No hay una sola persona en este país que se haya enriquecido por su propia cuenta. Nadie. ¿Usted construyó una fábrica? Qué bueno. Pero quiero ser clara: Colocó sus productos en el mercado a través de carreteras que el resto de nosotros pagamos. Contrató trabajadores cuya educación fue pagada por el resto de nosotros. Usted está a salvo en su fábrica gracias a la policía y los bomberos que entre todos pagamos. Si su empresa resultó ser una magnífica idea, me da mucho gusto. Pero parte del contrato social subyacente es que si usted tomó algo, pague y retribuya por ello, de modo que las siguientes generaciones también puedan hacerlo. Sin policía, escuelas, carreteras, bomberos y demás, ¿dónde estarían las grandes corporaciones y todos esos “self made” billionaires

 

Este es uno de los planteamientos más lúcidos del progresismo contemporáneo.

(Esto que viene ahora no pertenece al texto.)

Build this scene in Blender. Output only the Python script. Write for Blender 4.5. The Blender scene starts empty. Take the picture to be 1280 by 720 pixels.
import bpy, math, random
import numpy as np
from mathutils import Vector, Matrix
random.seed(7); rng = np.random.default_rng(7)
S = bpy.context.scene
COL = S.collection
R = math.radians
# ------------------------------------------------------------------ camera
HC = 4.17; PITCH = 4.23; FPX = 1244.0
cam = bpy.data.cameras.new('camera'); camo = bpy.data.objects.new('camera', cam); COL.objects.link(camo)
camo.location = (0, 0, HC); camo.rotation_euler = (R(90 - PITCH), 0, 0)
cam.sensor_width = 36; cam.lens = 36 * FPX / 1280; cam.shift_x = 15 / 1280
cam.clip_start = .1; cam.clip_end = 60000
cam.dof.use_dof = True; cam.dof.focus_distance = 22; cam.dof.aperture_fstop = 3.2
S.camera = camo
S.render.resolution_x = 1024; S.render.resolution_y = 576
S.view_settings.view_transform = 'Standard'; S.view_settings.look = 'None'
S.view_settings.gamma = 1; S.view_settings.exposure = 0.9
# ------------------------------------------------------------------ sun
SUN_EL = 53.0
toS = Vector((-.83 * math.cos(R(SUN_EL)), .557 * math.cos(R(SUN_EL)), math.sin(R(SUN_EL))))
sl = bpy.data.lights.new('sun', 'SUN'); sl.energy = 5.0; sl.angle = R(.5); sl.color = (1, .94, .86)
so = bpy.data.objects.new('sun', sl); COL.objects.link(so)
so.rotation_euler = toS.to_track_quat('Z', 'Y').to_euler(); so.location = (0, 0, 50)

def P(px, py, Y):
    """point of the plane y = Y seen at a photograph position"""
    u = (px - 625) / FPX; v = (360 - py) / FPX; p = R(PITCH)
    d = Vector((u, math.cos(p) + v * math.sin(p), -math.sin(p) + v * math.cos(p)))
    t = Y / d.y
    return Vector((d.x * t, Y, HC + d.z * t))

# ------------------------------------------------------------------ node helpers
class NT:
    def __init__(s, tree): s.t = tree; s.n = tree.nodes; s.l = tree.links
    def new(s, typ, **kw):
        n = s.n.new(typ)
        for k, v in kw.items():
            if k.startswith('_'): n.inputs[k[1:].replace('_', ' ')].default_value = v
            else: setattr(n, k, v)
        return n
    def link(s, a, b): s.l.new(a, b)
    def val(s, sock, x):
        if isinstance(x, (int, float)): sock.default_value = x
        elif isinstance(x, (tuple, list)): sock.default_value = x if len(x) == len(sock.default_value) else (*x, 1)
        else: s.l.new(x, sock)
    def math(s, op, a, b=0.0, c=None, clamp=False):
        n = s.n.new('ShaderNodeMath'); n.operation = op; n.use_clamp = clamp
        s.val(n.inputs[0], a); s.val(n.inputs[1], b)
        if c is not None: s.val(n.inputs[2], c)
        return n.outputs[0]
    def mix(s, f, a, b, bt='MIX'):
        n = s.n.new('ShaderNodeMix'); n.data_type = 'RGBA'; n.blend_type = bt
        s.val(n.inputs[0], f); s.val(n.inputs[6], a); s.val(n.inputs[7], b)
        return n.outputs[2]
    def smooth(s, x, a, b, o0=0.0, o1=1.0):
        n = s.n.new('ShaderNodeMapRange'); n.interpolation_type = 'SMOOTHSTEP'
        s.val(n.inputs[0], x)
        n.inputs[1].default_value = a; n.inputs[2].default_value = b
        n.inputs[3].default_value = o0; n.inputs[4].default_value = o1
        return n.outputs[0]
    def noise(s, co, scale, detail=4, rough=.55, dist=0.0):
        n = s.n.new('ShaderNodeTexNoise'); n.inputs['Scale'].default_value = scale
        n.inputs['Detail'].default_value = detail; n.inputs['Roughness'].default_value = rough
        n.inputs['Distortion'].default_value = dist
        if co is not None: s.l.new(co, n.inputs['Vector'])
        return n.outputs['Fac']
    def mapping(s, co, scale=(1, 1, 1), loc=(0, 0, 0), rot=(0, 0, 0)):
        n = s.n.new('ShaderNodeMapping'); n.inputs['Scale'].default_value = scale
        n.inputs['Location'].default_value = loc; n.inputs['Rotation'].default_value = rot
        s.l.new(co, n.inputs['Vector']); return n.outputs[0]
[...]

Desmantela la noción tatcheriana de que la sociedad no existe, sólo los individuos y las familias. Warren reivindica el valor de lo público, es decir, de lo que nos es común a todos y por tanto nos vincula como sociedad.

 

Entre los progresistas mexicanos se ha vuelto lugar común decir que en Estados Unidos no hay izquierda, con lo cual lo único que evidenciamos es nuestra autocomplacencia y desinterés por conocer lo que sucede fuera de nuestras fronteras. Mucho ayudaría analizar y comprender el desplazamiento del centro de gravedad que actualmente experimenta la política del país vecino para retomar algunas lecciones: Diagnósticos más precisos y sustentados, compromisos firmes con causas concretas, hablar en clave propositiva y formular políticas públicas y legislaciones sustentadas en conocimiento especializado, son la alternativa frente a la ambiguedad, las posturas contestatarias, las ocurrencias y las confrontaciones estériles. Menos estridencia y consignas. Más análisis y contundencia. Y si no es mucho pedir, calidad y producción profesional en lo que respecta a la comunicación política.